6. The cases reserved (casus reservati) should be abolished, by which not only are the people cheated out of much money, but besides many poor consciences are confused and led into error by the ruthless tyrants, to the intolerable harm of their faith in God, especially those foolish and childish cases that are made important by the bull In Cœna Domini, and which do not deserve the name of daily sins, not to mention those great cases for which the Pope gives no absolution, such as preventing a pilgrim from going to Rome, furnishing the Turks with arms, or forging the Pope’s letters. They only fool us with these gross, mad, and clumsy matters: Sodom and Gomorrah, and all sins that are committed and that can be committed against God’s commandments, are not reserved cases; but what God never commanded and they themselves have invented—these must be made reserved cases, solely in order that none may be prevented from bringing money to Rome, that they may live in their lust without fear of the Turk, and may keep the world in their bondage by their wicked useless bulls and briefs.
Now all priests ought to know, or rather it should be a public ordinance, that no secret sin constitutes a reserved case, if there be no public accusation; and that every priest has power to absolve from all sin, whatever its name, if it be secret, and that no abbot, bishop, or pope has power to reserve any such case; and, lastly, that if they do this, it is null and void, and they should, moreover, be punished as interfering without authority in God’s judgment and confusing and troubling without cause our poor witless consciences. But in respect to any great open sin, directly contrary to God’s commandments, there is some reason for a “reserved case”; but there should not be too many, nor should they be reserved arbitrarily without due cause. For God has not ordained tyrants, but shepherds, in His Church, as St. Peter says (1 Peter v. 2).
7. The Roman See must abolish the papal offices, and diminish that crowd of crawling vermin at Rome, so that the Pope’s servants may be supported out of the Pope’s own pocket, and that his court may cease to surpass all royal courts in its pomp and extravagance; seeing that all this pomp has not only been of no service to the Christian faith, but has also kept them from study and prayer, so that they themselves know hardly anything concerning matters of faith, as they proved clumsily enough at the last Roman Council, where, among many childishly trifling matters, they decided “that the soul is immortal,” and that a priest is bound to pray once every month on pain of losing his benefice. How are men to rule Christendom and to decide matters of faith who, callous and blinded by their greed, wealth, and worldly pomp, have only just decided that the soul is immortal? It is no slight shame to all Christendom that they should deal thus scandalously with the faith at Rome. If they had less wealth and lived in less pomp, they might be better able to study and pray that they might become able and worthy to treat matters of belief, as they were once, when they were content to be bishops, and not kings of kings.

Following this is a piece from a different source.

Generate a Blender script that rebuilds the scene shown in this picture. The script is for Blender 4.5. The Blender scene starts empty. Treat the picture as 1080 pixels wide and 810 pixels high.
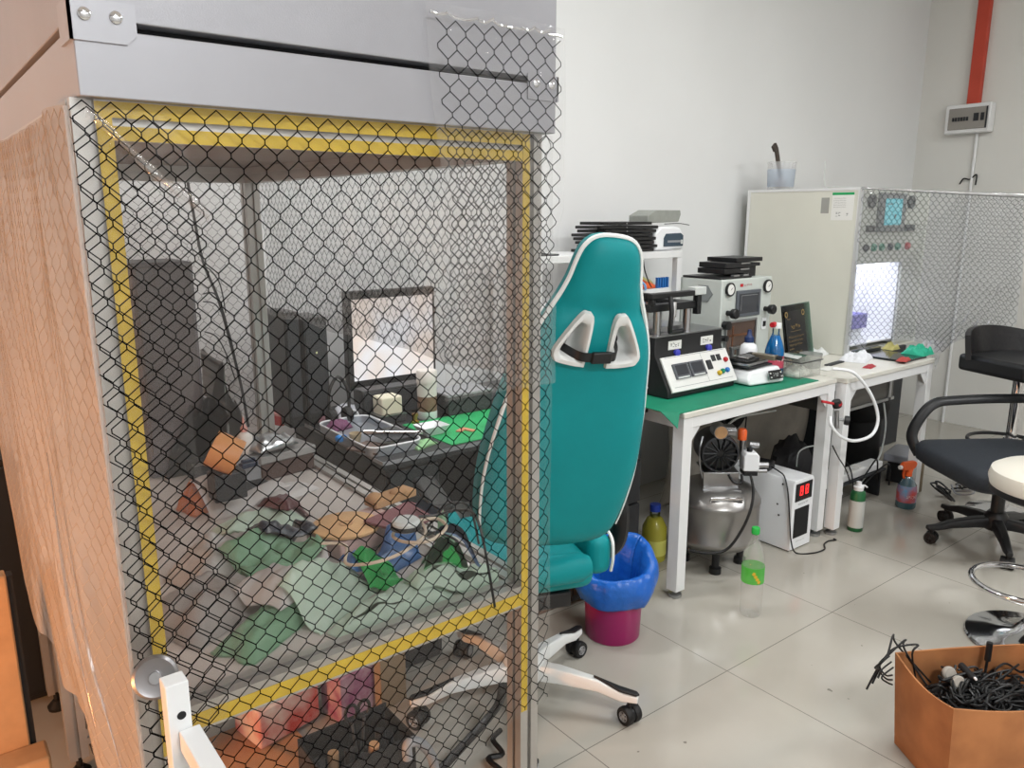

8. The terrible oaths must be abolished which bishops are forced, without any right, to swear to the Pope, by which they are bound like servants, and which are arbitrarily and foolishly decreed in the absurd and shallow chapter Significasti. Is it not enough that they oppress us in goods, body, and soul by all their mad laws, by which they have weakened faith and destroyed Christianity; but must they now take possession of the very persons of bishops, with their offices and functions, and also claim the investiture which used formerly to be the right of the German emperors, and is still the right of the King in France and other kingdoms? This matter caused many wars and disputes with the emperors until the popes impudently took the power by force, since which time they have retained it, just as if it were only right for the Germans, above all Christians on earth, to be the fools of the Pope and the Holy See, and to do and suffer what no one beside would suffer or do. Seeing then that this is mere arbitrary power, robbery, and a hindrance to the exercise of the bishop’s ordinary power, and to the injury of poor souls, therefore it is the duty of the Emperor and his nobles to prevent and punish this tyranny.
9. The Pope should have no power over the Emperor, except to anoint and crown him at the altar, as a bishop crowns a king; nor should that devilish pomp be allowed that the Emperor should kiss the Pope’s feet or sit at his feet, or, as it is said, hold his stirrup or the reins of his mule, when he mounts to ride; much less should he pay homage to the Pope, or swear allegiance, as is impudently demanded by the popes, as if they had a right to it. The chapter Solite, in which the papal authority is exalted above the imperial, is not worth a farthing, and so of all those that depend on it or fear it; for it does nothing but pervert God’s holy words from their true meaning, according to their own imaginations, as I have proved in a Latin treatise.
All these excessive, over-presumptuous, and most wicked claims of the Pope are the invention of the devil, with the object of bringing in antichrist in due course and of raising the Pope above God, as indeed many have done and are now doing. It is not meet that the Pope should exalt himself above temporal authority, except in spiritual matters, such as preaching and absolution; in other matters he should be subject to it, according to the teaching of St. Paul (Rom. xiii.) and St. Peter (1 Peter iii.), as I have said above. He is not the vicar of Christ in heaven, but only of Christ upon earth. For Christ in heaven, in the form of a ruler, requires no vicar, but there sits, sees, does, knows, and commands all things. But He requires him “in the form of a servant” to represent Him as He walked upon earth, working, preaching, suffering, and dying. But they reverse this: they take from Christ His power as a heavenly Ruler, and give it to the Pope, and allow “the form of a servant” to be entirely forgotten (Phil. ii. 7). He should properly be called the counter-Christ, whom the Scriptures call antichrist; for his whole existence, work, and proceedings are directed against Christ, to ruin and destroy the existence and will of Christ.
It is also absurd and puerile for the Pope to boast for such blind, foolish reasons, in his decretal Pastoralis, that he is the rightful heir to the empire, if the throne be vacant. Who gave it to him? Did Christ do so when He said, “The kings of the Gentiles exercise lordship over them, but ye shall not do so” (Luke xxii. 25, 26)? Did St. Peter bequeath it to him? It disgusts me that we have to read and teach such impudent, clumsy, foolish lies in the canon law, and, moreover, to take them for Christian doctrine, while in reality they are mere devilish lies. Of this kind also is the unheard-of lie touching the “donation of Constantine.”It must have been a plague sent by God that induced so many wise people to accept such lies, though they are so gross and clumsy that one would think a drunken boor could lie more skilfully. How could preaching, prayer, study, and the care of the poor consist with the government of the empire? These are the true offices of the Pope, which Christ imposed with such insistence that He forbade them to take either coat or scrip (Matt. x. 10), for he that has to govern a single house can hardly perform these duties. Yet the Pope wishes to rule an empire and to remain a pope. This is the invention of the knaves that would fain become lords of the world in the Pope’s name, and set up again the old Roman empire, as it was formerly, by means of the Pope and name of Christ, in its former condition.